What Are Overdraft Fees and How Can You Avoid Them?

Banking & Finance

Whether you’ve overdrawn by $1 or $100, overdraft fees can cost you as much as $30 per transaction, depending on your bank. Overdraft fees may be charged when you don’t have enough money in your account to cover a purchase. Instead of declining the charge, banks cover the amount for you, then hit you with fees — on top of the money you’ll owe for any purchases made.

A predatory mechanism used by many US banks, overdraft fees are often meted out to those who are least able to afford them. Roughly 9% of US consumers overdraw their accounts more than 10 times a year — and this 9% of individuals accounts for approximately 80% of all overdraft and non-sufficient funds fees collected annually, according to the Consumer Financial Protection Bureau

And overdraft fees continue to increase. In 2000, the average overdraft fee was $23.74, according to a Bankrate study. Today, they cost $33.58 on average. Banks are collecting massive amounts of money from Americans living paycheck to paycheck, earning $12.4 billion from overdraft fees in 2020, according to the 2021 FinHealth Spend Report conducted by the Financial Health Network

As overdraft fees come more and more under fire, some banks have recently decided to end the practice, like Capital One and Citibank. Other banks have simply cut back on the fee amount, like Bank of America which announced it is slashing fees from $35 to $10 starting in May.

If you find that your bank hasn’t done away with overdraft fees, though, there are ways to protect yourself from these costly penalties. Below, I’ll explain what overdraft fees are, how they work — and, most importantly, what you can do to avoid them. 

An overdraft fee is a bank fee you incur when you spend more money than you have available in your checking account. 

For example, if you have $20 in your checking account and buy a $30 item, your bank will clear the transaction — but charge you an overdraft fee. Your bank will also take the remaining $10 that’s owed when you make your next deposit.

Overdraft fees vary by financial institution, but typically you’re looking at $30 per overdrawn transaction, according to the Federal Deposit Insurance Corporation. And the fee is fixed regardless of the transaction amount; you’re charged the same whether you overdraw $1 or $100.

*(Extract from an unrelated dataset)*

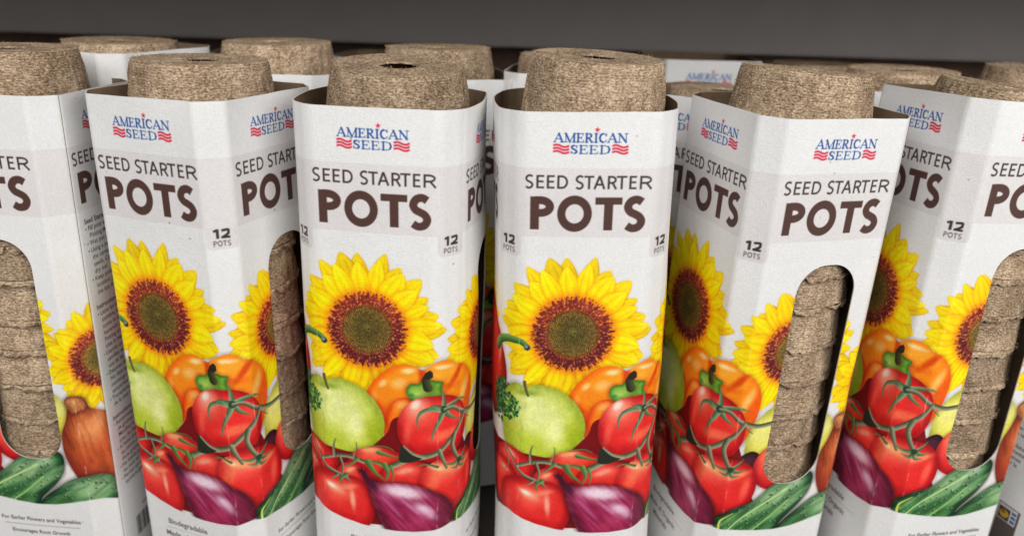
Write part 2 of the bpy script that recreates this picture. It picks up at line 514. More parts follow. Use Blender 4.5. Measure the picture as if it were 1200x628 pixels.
    tomato(ell(17, 188, 10, 10), (14, 184), (4, 4), [(15, 183, 3, 1.3, -30, C(252, 190, 140), .7)], 23)
    # big tomato upper right
    tomato(ell(59, 156, 19.4, 18.8, 0, sq=.94), (50, 147), (10, 8), [(50, 144, 5.0, 6.0, 35, C(250, 160, 136), .8), (49, 142.6, 1.9, 2.9, 35, C(255, 226, 212), .9), (60, 170, 16, 5, 0, C(160, 14, 22), .6), (76, 160, 3, 9, 10, C(176, 18, 24), .5), (64, 160, 9, 3, -8, C(250, 120, 84), .8), (45, 158, 2, 8, 12, C(240, 110, 84), .5), (72, 151, 4, 5, 0, C(240, 90, 60), .5)], 24)
    calyx(63.6, 145.6, [[(63.4, 140), (62.4, 134.5)], [(69, 143.4), (74, 142.5), (78.5, 144.2)], [(67, 150), (72, 153)], [(61.2, 151), (58, 157), (56.6, 163)], [(57, 144.6), (51.5, 147), (49.6, 152), (50.4, 156)], [(58, 143), (54.5, 145.4)]], 3.6)
    # big tomato lower right
    tomato(ell(70, 189.5, 20.5, 18, 0, sq=.93), (64, 182), (12, 6), [(62, 178.5, 10, 2.8, 20, C(252, 176, 116), .8), (59.4, 178, 3.4, 1.1, 24, C(255, 232, 204), .85), (72, 204, 16, 5, 0, C(158, 12, 20), .6), (79, 181.5, 7, 2, -12, C(252, 170, 110), .7), (84, 190, 2.5, 7, 8, C(246, 120, 90), .6), (58, 186, 3, 8, 20, C(250, 130, 84), .5)], 25)
    # lower left tomato
    tomato(cr([(-12, 199), (-10, 190), (-3, 185.4), (5, 186), (9, 188), (14, 186.4), (21, 189), (26, 196), (27.5, 206), (24, 216), (14, 222), (-2, 221), (-10, 212)]), (8, 196), (9, 7), [(5.5, 194.5, 6, 2.6, 30, C(250, 170, 136), .85), (4.4, 193.8, 3.0, 1.1, 30, C(255, 228, 210), .9), (6, 213, 18, 4, 6, C(166, 14, 24), .5), (15.5, 201, 1.5, 6.5, -4, C(253, 176, 146), .85), (-6, 200, 2, 6, 10, C(240, 84, 60), .5), (14, 193.5, 5, 1.6, -15, C(252, 160, 120), .6)], 26)
    # brown onion at the seam
    ON = [(133, 153.5), (137, 152.6), (141, 155), (143, 160), (150, 164), (160, 172), (164, 186), (160, 204), (150, 216), (140, 212), (131, 200), (126.3, 187), (126.4, 175), (129.6, 166.5), (131.4, 160)]
    body(ON, C(186, 84, 42), C(118, 40, 22), C(226, 142, 88), (141, 172), (7, 9), 8, [(146, 168, 3, 10, 10, C(238, 168, 112), .5), (134, 196, 6, 10, -30, C(140, 44, 30), .6), (140, 205, 10, 8, 0, C(108, 40, 30), .7)], (80, .1, .9, .4, C(222, 140, 84)), .3, 28)
    body(cr([(130.5, 156), (132, 152.6), (136, 151.6), (140, 153), (141.6, 158), (139, 161), (134, 161.5)]), C(172, 104, 60), C(110, 54, 30), C(214, 152, 100), (135, 155), (3, 2), 2, (), (70, .4, 1.5, .5, C(228, 170, 120)), .3, 29)
    # cucumbers
    for q, (P, sd, an) in enumerate((([(108, 218), (116, 210), (126, 203), (136, 199.6), (145, 201), (151, 207), (151, 217), (140, 223), (112, 224)], 31, -25), ([(69.6, 211), (71, 206), (78, 202.4), (88, 200), (95, 195), (100, 190.5), (108, 187), (118, 184.5), (124.5, 187), (124.5, 196), (119, 205), (110, 214), (104, 222), (82, 223), (71, 219)], 32, -35))):
        body(P, C(66, 118, 66), C(16, 52, 32), C(140, 176, 128), ((104, 198) if q else (138, 207)), (14, 8), 6, [(112, 192, 7, 3, -40, C(176, 202, 164), .5), (92, 207, 9, 2.2, -35, C(150, 190, 130), .5), (104, 205, 14, 1.6, -38, C(30, 78, 44), .6), (86, 213, 10, 1.5, -34, C(30, 82, 42), .6), (116, 191, 3, 4, 0, C(190, 208, 182), .5)], (an, .09, .6, .6, C(172, 204, 146)), .4, sd)
        r2 = np.random.RandomState(sd)
        for i in range(150):
            x, y = r2.uniform(72, 150), r2.uniform(186, 222)
            if poly_sd(cr(P), np.array([[x]], np.float32), np.array([[y]], np.float32))[0, 0] < -1.4 and (q or x > 122):
                dot(x, y, r2.uniform(.35, .75), C(26, 62, 36), .8)
                dot(x + .55, y - .55, .33, C(190, 212, 164), .8)
    stroke([(74, 219), (84, 209.6), (97, 201.5), (110, 194)], .8, 1.3, C(176, 204, 134))
    stroke([(88, 221), (100, 212), (112, 201.5)], .7, 1.1, C(150, 186, 110))
    stroke([(72.4, 215), (73, 208.6), (79.5, 205)], 1.3, .5, C(196, 208, 92))
    fill(cr([(126.4, 193), (128, 196), (129.4, 199), (127, 199.6), (125.4, 198)]), C(230, 228, 220))
    # red onion
    RO = [(19.6, 182.6), (22.2, 183.4), (25.2, 187.2), (31, 189), (41, 188.2), (51, 189.4), (59.5, 192.6), (66, 198), (69, 205), (67.6, 213), (60, 220), (44, 222), (34, 219), (29.4, 211), (26.4, 202), (24, 193), (21.5, 187)]
    body(RO, C(150, 36, 76), C(92, 18, 42), C(206, 130, 156), (42, 193), (10, 5), 7, [(42, 193.5, 10, 3.4, 8, C(244, 220, 232), .95), (54, 204, 3.2, 7, -55, C(236, 204, 222), .95), (47, 203, 1.4, 9, -50, C(206, 150, 184), .6), (36, 203, 1.2, 9, -40, C(190, 110, 156), .6), (49, 211, 9, 3, -40, C(170, 56, 92), .5), (63, 206, 5, 9, 10, C(80, 20, 40), .5), (26, 190, 2.4, 5, -25, C(70, 20, 48), .8)], (48, .09, .75, .46, C(214, 124, 154)), .5, 34)
    for P in ([(19.4, 184.4), (21, 183)], [(20.6, 180.8), (21.4, 183)], [(22.8, 181.8), (22.6, 184)], [(18.6, 182.6), (20.8, 183.4)]):
        stroke(P + [(23.6, 187)], .5, 1.6, C(64, 22, 40))
    # vines and leaves
    for P, a, b in (([(93.6, 152.4), (85, 153.4), (77.4, 151.2)], 2.0, 2.2), ([(64.2, 145.8), (69, 146), (73.4, 149), (77.4, 151.6)], 1.7, 2.0), ([(77.4, 151.4), (73.5, 157), (67.5, 163.5), (61.5, 168.4), (54, 171.4), (45, 174), (36, 179)], 2.0, 2.7), ([(79, 154), (83, 157.6)], .9, .3),
                    ([(70, 161), (68.6, 167), (70.6, 173), (73.5, 177.5)], 2.2, 2.0), ([(61, 168.6), (63, 174), (65.4, 179.4)], 2.3, 1.2), ([(22, 177.4), (15, 175.2), (7, 175.8), (-1.6, 178.8)], 1.9, 1.6), ([(-1.6, 178.8), (2.4, 183), (8, 186), (12.5, 188)], 1.3, 1.6),
                    ([(-1.4, 178.4), (-5, 173.4), (-9, 169.4)], 1.1, .8), ([(-9, 169), (-6.5, 178), (-8.6, 184)], .9, .5), ([(8, 187), (4.5, 189.6)], 1.4, .5), ([(12, 188), (15, 190.4)], 1.5, .5), ([(9.5, 176), (11, 182), (10, 187)], 1.2, .8), ([(7, 176), (6.4, 170), (7.6, 166)], 1.5, .5), ([(17, 175.6), (18.6, 170), (18.4, 166.6)], .9, .4)):
        stroke(P, a * 1.22, b * 1.22, VINE2, C(160, 160, 130))
    calyx(73.8, 177.8, [[(69, 178.6), (63.5, 176.6)], [(79, 179.6), (82.4, 178)], [(72, 181.4), (68, 180.6)], [(78, 174.8), (80.4, 172)], [(75, 181.6), (79.5, 182)]], 3.0)
    stroke([(60, 177.8), (54, 176), (49, 177.6)], 1.8, .5, VINE2, LEAF2)
    fill(cr([(40.6, 175), (41.2, 167.4), (43.4, 166.2), (47.5, 170.4), (52, 172.6), (46, 175.6)], True), C(40, 44, 34))
    stroke([(43, 166.4), (48, 170.6), (54, 172)], 1.0, 2.0, C(168, 166, 140), VINE)
    for P, a in (([(33, 178.6), (29, 177.2), (24, 177.2)], 3.0), ([(24.5, 177.4), (27, 182), (32.4, 187)], 3.6), ([(33, 178), (34.6, 183), (33, 188)], 3.0), ([(36, 178.6), (37.4, 183.6), (36.8, 187.6)], 1.6), ([(30, 171), (35, 172.4), (40, 173)], 2.6), ([(12.5, 186.6), (9.6, 189.4), (10.4, 192.4)], 2.6), ([(19, 176), (15, 180), (12, 181.6)], 2.0), ([(26, 168), (33, 167.4), (37.6, 169)], .8)):
        stroke(P, a, .5, LEAF, LEAF2)
    # white foot with its curved upper edge
    g = region(SS0, SS1, 200, HT)
    sl, S, V = g
    xs = [-92, -60, -30, -14, -6, 0, 10, 20, 30, 38, 48, 60, 67, 74, 84, 95, 106, 116, 126, 136, 143, 150, 228]
    ys = [216, 219, 214, 207.4, 207.2, 208.8, 213, 215.8, 217.2, 217.8, 217.4, 215.2, 213.8, 214.2, 216.2, 218, 219, 218.6, 216.8, 214.2, 215.6, 218.6, 218]
    lim = np.interp(S, xs, ys)
    put(sl, smooth(V - lim, -.15, .15), C(233, 232, 230))
    # plain instruction panel past the seam
    g = region(S_C + .1, SS1, 57, HT)
    put(g[0], (g[1] > S_C + .1).astype(np.float32), C(233, 232, 230))
    g = region(SS0, -S_B - 2.4, 57, HT)
    put(g[0], (g[1] < -76.2).astype(np.float32), C(233, 232, 230))
    tx = C(48, 40, 38)
    o = S_C + 4.5
    L = []
    v = 63.4
    for t, b in (('Seed Starter Pots', 1), ('\u2022 Fill pots with Seed Starting', 0), ('   Potting Mix.', 0), ('\u2022 Wet pot and mix well.', 0), ('\u2022 Using a pencil, make a hole in', 0), ('   the center of the pot, add 2-3', 0), ('   seeds. Cover and do not let', 0), ('   dry out.', 0), ('\u2022 Keep pots in a warm, sunny', 0), ('   location, plant outside after', 0), ('   the last frost.', 0), ('', 0),
                 ('Instrucciones', 1), ('\u2022 Llene las macetas con tierra de', 0), ('   siembra, humedezca bien', 0), ('   como la maceta y la tierra,', 0), ('   haciendo un hueco al centro.', 0), ('   Potting mix y agua', 0), ('   tibia la mezcla.', 0), ('\u2022 Usando un lapiz ponga las', 0), ('   semillas en el centro de', 0), ('   una de las macetas.', 0), ('\u2022 Despues de cubrir las semillas', 0), ('   No deje que se sequen,', 0), ('   mantenga a una buena', 0), ('   temperatura.', 0), ('\u2022 Transplante las macetas', 0), ('   de la casa al jardin.', 0), ('', 0),
                 ('Instructions', 1), ('\u2022 Remplissez les pots', 0), ('   de graines avec le terreau', 0), ('   Mouillez le pot et la terre', 0), ('   avec de l\'eau tiede.', 0), ('\u2022 A l\'aide d\'un crayon faites', 0), ('   au centre un trou, mettez', 0), ('   deux graines. Maintenez', 0), ('\u2022 Ne laissez pas secher la', 0), ('   les pots au soleil.', 0), ('\u2022 Plantez apres la', 0), ('   derniere gelee.', 0)):
        if t:
            L.append((o, v, 2.4 if not b else 2.5, t, b, tx))
        v += 3.78
    L.append((o + 15, 236, 1.8, 'www.seeds', 1, tx))
    L += [(S_B + 9.5, 230.4, 2.25, 'For Earlier Flowers and Vegetables', 1, C(70, 62, 60)), (S_B + 14.5, 238.4, 2.25, 'Encourages Root Growth', 1, C(70, 62, 60)),
          (13.5, 226.4, 3.2, 'Biodegradable', 1, C(96, 88, 86)), (11, 234.2, 3.2, 'Made of Organic', 1, C(96, 88, 86)), (17, 240.6, 3.2, 'Materials', 1, C(96, 88, 86))]
    small_text(L)
    stroke([(S_B + 11, 233.2), (S_B + 54, 233.2)], .3, .3, C(130, 120, 118), sm=False)
    stroke([(12, 228.8), (50, 228.8)], .25, .25, C(170, 164, 162), sm=False)
    for f0 in (0, S_AB, S_B, S_BC, -CH, -CH - WB):
        g = region(f0 - 1.5, f0 + 1.5, 0, HT)
        q = np.exp(-((g[1] - f0 - .12 * np.sin(g[2] * .2)) / .28) ** 2) * smooth(fbm(g[1], g[2], .9, .35, 61), .42, .75)
        put(g[0], .5 * q, C(236, 232, 226))
    # bar code and the little picture strip
    x = S_C + 12
    r3 = np.random.RandomState(2)
    while x < S_C + 26:
        w = r3.choice([.3, .5, .8])
        g = region(x, x + w, 240, 252)
        put(g[0], ((g[1] > x) & (g[1] < x + w)).astype(np.float32), C(40, 38, 38))
        x += w + r3.choice([.3, .5, .7])
    bx, by = S_C + 36, 227.0
    rect = lambda a, b, c, d, q: fill([(bx + a, by + b), (bx + c, by + b), (bx + c, by + d), (bx + a, by + d)], q)
    rect(0, 0, 14, 32, C(92, 82, 76))
    rect(.5, .6, 12.6, 10.4, C(226, 224, 222))
    rect(.9, 2.4, 8.2, 9.9, C(60, 44, 34))
    fill(ell(bx + 4.6, by + 6.2, 3.1, 2.6), C(196, 160, 60))
    fill(ell(bx + 3.6, by + 5, 1.6, 1.3), C(150, 90, 40))
    for k in range(3):
        rect(9, 2.2 + 2.7 * k, 12, 4.0 + 2.7 * k, C(70, 96, 150))
    rect(1.0, 1.2, 10, 1.5, C(150, 146, 144))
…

1. Opt out. Your bank or credit union can’t charge overdraft fees unless you’ve agreed to them, according to the CFPB. Once you opt out, transactions that exceed your available balance will be declined. If you write a check and it bounces — meaning a merchant returns the check to your bank due to insufficient funds — your bank may hit you with a non-sufficient funds fee. It’s essentially the same fee — exacted when you don’t have enough money to cover a transaction — called by a different name.

2. Link your savings account with your checking account. When you link accounts, any amount not covered by your checking account will automatically be covered by your savings account. Assuming you have money in savings, this is a far less costly option.

3. Link your checking account to a line of credit. Contact your financial institution to see if you can connect your checking account to a credit card. You may still have to pay a fee and interest — but it’s usually cheaper than paying the overdraft fee, according to the CFPB.

4. Sign up for low-balance alerts. Your bank may offer low-balance alerts through email or text message. These alerts will notify you when your balance falls below a certain threshold, which you can dictate.

5. Open a checking account without overdraft fees. Some banks offer checking accounts that don’t charge overdraft fees and other banks have eliminated them. Capital One, AllyDiscover, Chime, Axos and Aspiration all offer accounts with no overdraft fees. Moreover, some banks are starting to limit the fee amount, like Bank of America, which will cut its fee from $35 to $10 starting in May.

Overdraft fees can pile up quickly, and they’re costing Americans billions of dollars every year. Critical calls are ringing in from legislators — both the US House of Representatives and US Senate proposed bills last year to limit overdraft fees in order to protect consumers. Those bills haven’t moved beyond the initial introduction phase yet, and so, for the time being, overdraft fees continue to hang over us.